Há uma semana, escrevi que este é o primeiro-ministro com mais poder desde 1974, e algumas pessoas estranharam. Como assim? Um governo em minoria na Assembleia da República?

Bem, para começar, este é um falso governo minoritário. Porque como se tem visto, nem que Lenine volte à terra lhe faltarão os votos e abstenções do PCP e do BE, incluindo para os milhões do Novo Banco. Mas deixemos as aritméticas parlamentares. Costa não enfrentou ou enfrenta, nem de longe nem de perto, as resistências políticas que desgastaram governos de maioria absoluta. A AD tropeçou em Eanes, no Conselho da Revolução, e nas greves gerais da CGTP. Cavaco Silva teve de lidar com Mário Soares, o Procurador Geral da República, o Independente, a SIC e a TSF. José Sócrates queixava-se de Cavaco Silva, da TVI, da Fenprof e, apesar dos seus guarda-costas na magistratura, até de alguns juízes.

António Costa queixa-se do quê, enfrenta quem? O presidente da república? Integra a “equipa”. O PCP e a extrema-esquerda? Pela primeira vez desde 1975, apoiam um governo. O suposto líder da oposição? Também Rui Rio deseja cooperar. Os juízes? Acabaram as investigações a políticos. A imprensa? Os subsídios chegaram esta semana. Não foi por acaso que o governo passou por cativações, quebras do investimento público, Pedrogão, Tancos, toda a espécie de trapalhadas, e agora a quarentena, sem greves gerais, manifestações ou “grândoladas”. Nenhum governo, alguma vez, deve ter receado menos as manchetes dos jornais ou a abertura dos noticiários televisivos.

O poder de Costa, porém, não é feito de força. Não tem por si uma grande vitória eleitoral, ou um programa que tenha entusiasmado o país.

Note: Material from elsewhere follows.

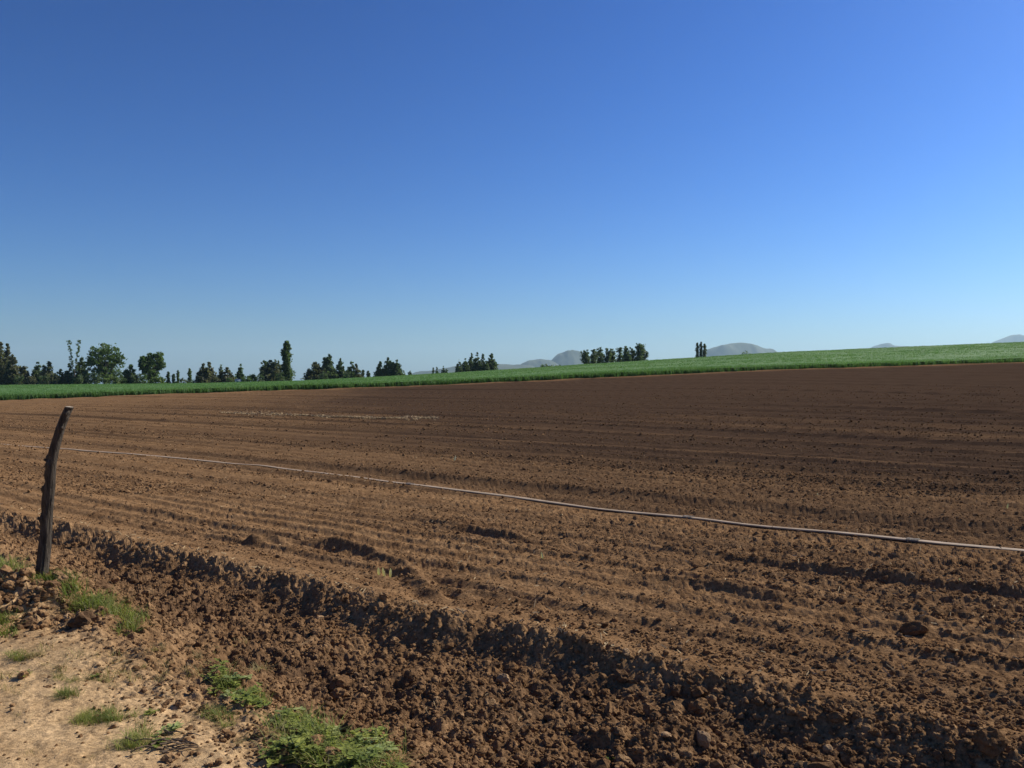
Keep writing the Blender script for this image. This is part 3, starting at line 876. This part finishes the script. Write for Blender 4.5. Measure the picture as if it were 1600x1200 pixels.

O seu poder é feito de algo que, por vezes, vale mais do que a força própria: a fraqueza dos outros. Perante o governo, está um longo estendal de falências. O PCP declina, e o BE falhou a oportunidade de ser um Syriza. O PSD e o CDS ainda não descobriram como expiar a culpa de terem salvo o país. Os pequenos partidos continuam a ser pequenos partidos. As grandes instituições, das forças armadas à igreja católica, podem ser ignoradas, como se viu, a respeito da igreja, no cerco a Fátima.

Este é o mesmo PS desmoralizado pelo fiasco de Guterres e pelo escândalo de Sócrates. Mas ocupa a única posição de poder que existe agora em Portugal: o Estado. Um Estado que, graças ao BCE, tem os meios que faltam a uma sociedade envelhecida e endividada. Outros governos, no passado, ainda tiveram de encarar algumas forças autónomas, mantidas pela tradição ou criadas por fases de prosperidade. O poder de António Costa é o da fraqueza gerada, desde 1995, por anos e anos de governos socialistas. O euro, em que Cavaco Silva apostou para provocar reformas, permitiu aos socialistas resistir a essas reformas, o que trouxe vinte anos de marasmo económico e de desequilíbrios financeiros. Isso mesmo, porém, ajudou o governo de um Estado falido a emergir, graças ao BCE, como a grande fonte de subsídios e de protecções numa sociedade cada vez mais fragilizada e assustada. Geralmente, imagina-se que o poder de um governo é  feito de sucesso e prosperidade. Mas o fracasso e a estagnação geram por vezes um poder ainda maior. Eis o poder de António Costa: o poder das nossas decepções, do nosso cepticismo, do nosso medo, da nossa desistência.

Hoje, a abstenção é a escolha de mais de 50% dos eleitores portugueses: eis mais uma fraqueza do regime que se tornou uma força de António Costa. Sim, ninguém teve este poder desde 1974. Sócrates sonhou com tudo isto, mas, como Moisés, não chegou à terra prometida, onde os seus antigos correligionários imperam agora.